Friday, July 15, 2011

Reading...

I’ve been talking books tonight with V, a conversation that is now spilling over into my blog.

At any given moment, I am likely to be part-way through at least half a dozen books. For example, right now I’m reading: The Sacrifice by Adele Wiseman, Selected Letters of Margaret Laurence and Adele Wiseman, Iris and the Friends by John Bayley, Connected Parenting by Jennifer Kolari and The No-Cry Potty Training Solution by Elizabeth Pantley.

I’m looking to add a French book to the mix, so tonight V is browsing the web and tossing out random suggestions at me.

We have three different bookshelves in our living room. The biggest one, which dominates one wall, is filled with a random selection of books from V’s and my combined libraries. This is an eclectic mix of poetry, Shakespeare, cognitive philosophy, travel books, pop-sci and sci-fi, among others. Another bookshelf, one which was given to me by my mother about 15 years ago and which has traveled with me across the country, is stocked with some of my classics (Dickens, Dostoyevsky, Conrad, Joyce...), philosophy and French lit.
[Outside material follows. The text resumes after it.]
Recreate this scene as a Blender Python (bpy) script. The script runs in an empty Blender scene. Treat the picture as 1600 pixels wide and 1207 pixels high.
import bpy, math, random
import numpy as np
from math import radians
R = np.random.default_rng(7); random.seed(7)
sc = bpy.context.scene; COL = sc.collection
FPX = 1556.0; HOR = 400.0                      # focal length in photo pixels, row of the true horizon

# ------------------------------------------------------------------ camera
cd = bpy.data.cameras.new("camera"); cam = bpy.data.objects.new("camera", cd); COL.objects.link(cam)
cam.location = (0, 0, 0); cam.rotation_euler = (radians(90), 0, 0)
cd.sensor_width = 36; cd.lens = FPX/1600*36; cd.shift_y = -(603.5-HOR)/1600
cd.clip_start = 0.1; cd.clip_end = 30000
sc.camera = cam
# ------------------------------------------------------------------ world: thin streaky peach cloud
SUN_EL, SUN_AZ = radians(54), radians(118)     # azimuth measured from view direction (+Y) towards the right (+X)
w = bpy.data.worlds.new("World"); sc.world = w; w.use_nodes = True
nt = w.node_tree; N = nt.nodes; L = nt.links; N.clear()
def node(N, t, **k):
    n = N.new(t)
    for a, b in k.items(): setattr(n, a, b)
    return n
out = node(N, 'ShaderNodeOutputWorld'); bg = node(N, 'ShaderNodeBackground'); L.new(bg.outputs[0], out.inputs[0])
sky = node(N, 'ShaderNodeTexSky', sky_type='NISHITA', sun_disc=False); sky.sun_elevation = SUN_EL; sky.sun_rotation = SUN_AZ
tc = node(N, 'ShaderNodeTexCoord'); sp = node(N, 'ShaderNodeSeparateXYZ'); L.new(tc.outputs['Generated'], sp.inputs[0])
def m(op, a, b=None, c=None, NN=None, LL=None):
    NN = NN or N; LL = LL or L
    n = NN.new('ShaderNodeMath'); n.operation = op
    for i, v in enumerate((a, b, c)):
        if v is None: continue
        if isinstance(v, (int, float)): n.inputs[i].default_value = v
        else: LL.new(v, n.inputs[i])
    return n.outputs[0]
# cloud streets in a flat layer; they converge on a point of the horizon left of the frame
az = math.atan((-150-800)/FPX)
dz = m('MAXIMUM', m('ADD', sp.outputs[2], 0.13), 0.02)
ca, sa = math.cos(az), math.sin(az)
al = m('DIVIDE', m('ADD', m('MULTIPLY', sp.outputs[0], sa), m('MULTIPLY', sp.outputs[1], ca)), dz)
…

The smallest, but the most cluttered bookshelf, is mostly filled with books both V and I have acquired and mean to get to at some point, but just haven’t quite got around to it yet. V keeps up a steady stream of books-on-hold from the public library and is usually racing to finish one before it’s due back – so he doesn’t have the time to read any of the books he actually owns. (The long-awaited A Dance with Dragons arrived Wednesday and V fell asleep a few pages in last night). I tend to read so many books at one time that to actually finish any one in particular takes much longer than it would if I just read it on its own.

Despite my acknowledgement that I read too many books at once, I’m actually looking for suggestions of good books from any readers out there – would be particularly interested in books in French and books by Canadian authors. I like rich narratives that focus more on the subtleties and complexities of relationships than on action and plot. Feedback welcome.